Thundering Herd Amateur Radio Club Holds its First Meeting

Matthew Schaffer, Student Reporter

The newly formed Thundering Herd Radio Club held its inaugural meeting on Monday, Oct. 10, to educate students on the possibilities of radio communication.

During the meeting, the club elected its administration and reviewed the goals that they hope to achieve through the formation of the club.

“I’ve been interested in amateur radio for a good two years now,” Jacob Wriston, club president and founder, said. “WVU has had an amateur radio club for well over 100 years now; I noticed Marshall does not have one.”

Wriston said his goal was to share his passion for amateur radio, and since Marshall did not have a club for radio, he began working over the summer to develop one.

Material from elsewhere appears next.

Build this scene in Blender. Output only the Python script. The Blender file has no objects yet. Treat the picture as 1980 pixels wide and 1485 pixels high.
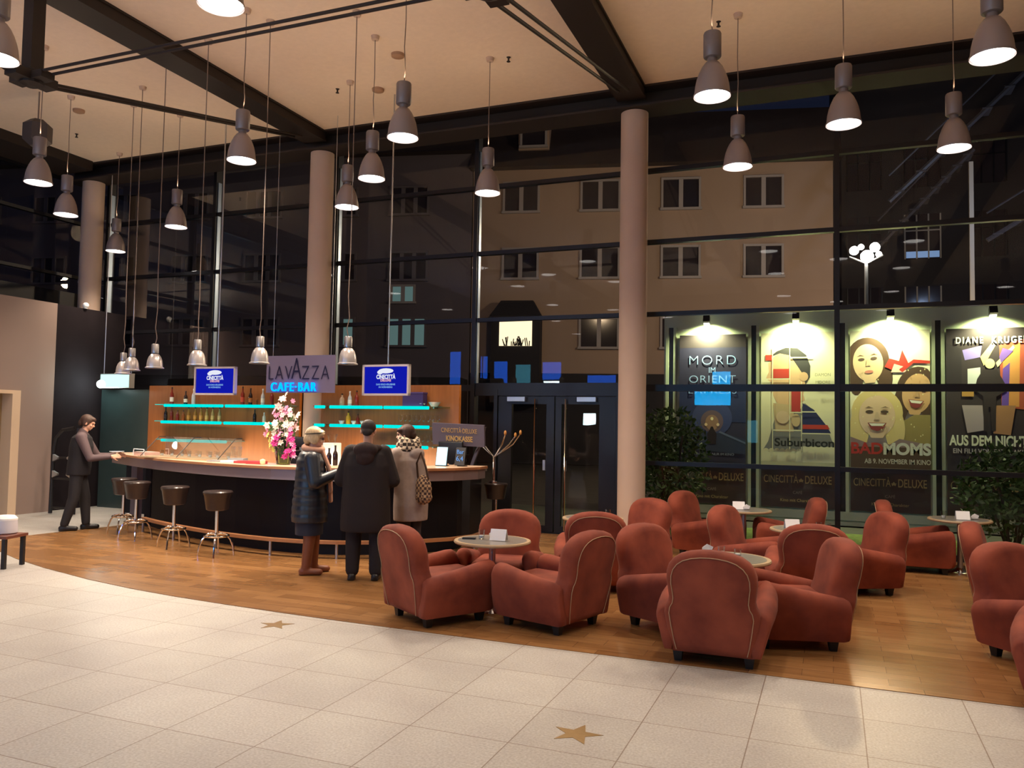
import bpy, bmesh, math, random
from mathutils import Vector, Matrix

# ------------------------------------------------------------------ camera, world, exposure
scene = bpy.context.scene
COL = scene.collection
cam_data = bpy.data.cameras.new('camera')
cam_data.sensor_width = 36.0
cam_data.lens = 1560.0 / 1980.0 * 36.0
cam_data.clip_end = 300
cam = bpy.data.objects.new('camera', cam_data)
COL.objects.link(cam)
cam.matrix_world = Matrix(((0.929341, 0.002502, 0.369213, 0.0),
                           (0.368835, -0.052053, -0.928036, 0.0),
                           (0.016897, 0.998641, -0.049298, 1.7),
                           (0, 0, 0, 1)))
scene.camera = cam
vs = scene.view_settings
vs.view_transform = 'Standard'
vs.look = 'None'
vs.gamma = 1.0
vs.use_curve_mapping = False
vs.exposure = -0.12
scene.cycles.use_denoising = True
scene.cycles.sample_clamp_indirect = 6.0
scene.cycles.max_bounces = 8
scene.cycles.diffuse_bounces = 4
scene.cycles.transparent_max_bounces = 24
scene.cycles.caustics_reflective = False
scene.cycles.caustics_refractive = False

w = bpy.data.worlds.new('night_sky')
scene.world = w
w.use_nodes = True
w.node_tree.nodes['Background'].inputs[0].default_value = (0.010, 0.013, 0.030, 1)
w.node_tree.nodes['Background'].inputs[1].default_value = 0.6

def light(name, kind, loc, energy, color=(1, 1, 1), rot=(0, 0, 0), size=0.1, size_y=None, spot=None, blend=0.5, parent=None):
    d = bpy.data.lights.new(name, kind)
    d.energy = energy
    d.color = color
    if kind == 'AREA':
        d.size = size
        if size_y:
            d.shape = 'RECTANGLE'
            d.size_y = size_y
    else:
        d.shadow_soft_size = size
    if kind == 'SPOT':
        d.spot_size = spot
        d.spot_blend = blend
    o = bpy.data.objects.new(name, d)
    o.location = loc
    o.rotation_euler = rot
    COL.objects.link(o)
    if parent:
        o.parent = parent
    return o

WARM = (1.0, 0.81, 0.62)
LAMP_W = 150.0
# broad fill lights without fixtures, added behind the camera to brighten the ceiling
for x, e in ((-7.5, 110), (-2.0, 110), (4.0, 60)):
    _d = bpy.data.lights.new('added_ceiling_fill', 'AREA')
    _d.energy = e; _d.color = (1.0, 0.78, 0.55); _d.shape = 'RECTANGLE'; _d.size = 3.0; _d.size_y = 1.2
    _o = bpy.data.objects.new('added_ceiling_fill', _d); COL.objects.link(_o)
    _o.location = (x, -0.6, 3.0); _o.rotation_euler = (math.pi, 0, 0)
# ------------------------------------------------------------------ materials
def nt(name):
    m = bpy.data.materials.new(name)
    m.use_nodes = True
    n = m.node_tree.nodes
    return m, m.node_tree, n, m.node_tree.links, n['Principled BSDF']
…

“First, I opened a Google Doc and started writing down ideas for the club,” Wriston said. “My UNI teacher talked about the process of starting a club, so I went to HerdLink and went through the forms.”

Amateur radio is based on communication over the airwaves to as many people as possible. The club hopes to educate people on amateur radio and the physics behind radio transmission, as well as licensing club members through the Federal Communications Commission.

“Radio in general is super important in just about every aspect of your life,” Wriston said. “Anything that doesn’t use wires has to communicate somehow.”

Another aspect of amateur radio is the lack of infrastructure required for broadcast. This makes radio a valuable form of communication during emergencies.

“We can communicate in an emergency if the power was out or the cell phone towers were down,” Sarah Pappas, vice-president of the club, said. “Having your license allows you to communicate with people.”

Radio covers so many different interests that students from any department that may have an interest in joining should do so, according to Pappas.

“It’s communications, it’s physics, it’s engineering,” Pappas said. “Anyone can join.”

The club hopes to host guest speakers on the topic as well as fundraisers, and also eventually build a permanent broadcast antenna on Marshall’s campus. Currently, the club is focused on raising funds through the student government to secure personal, handheld radios for its members to begin operations.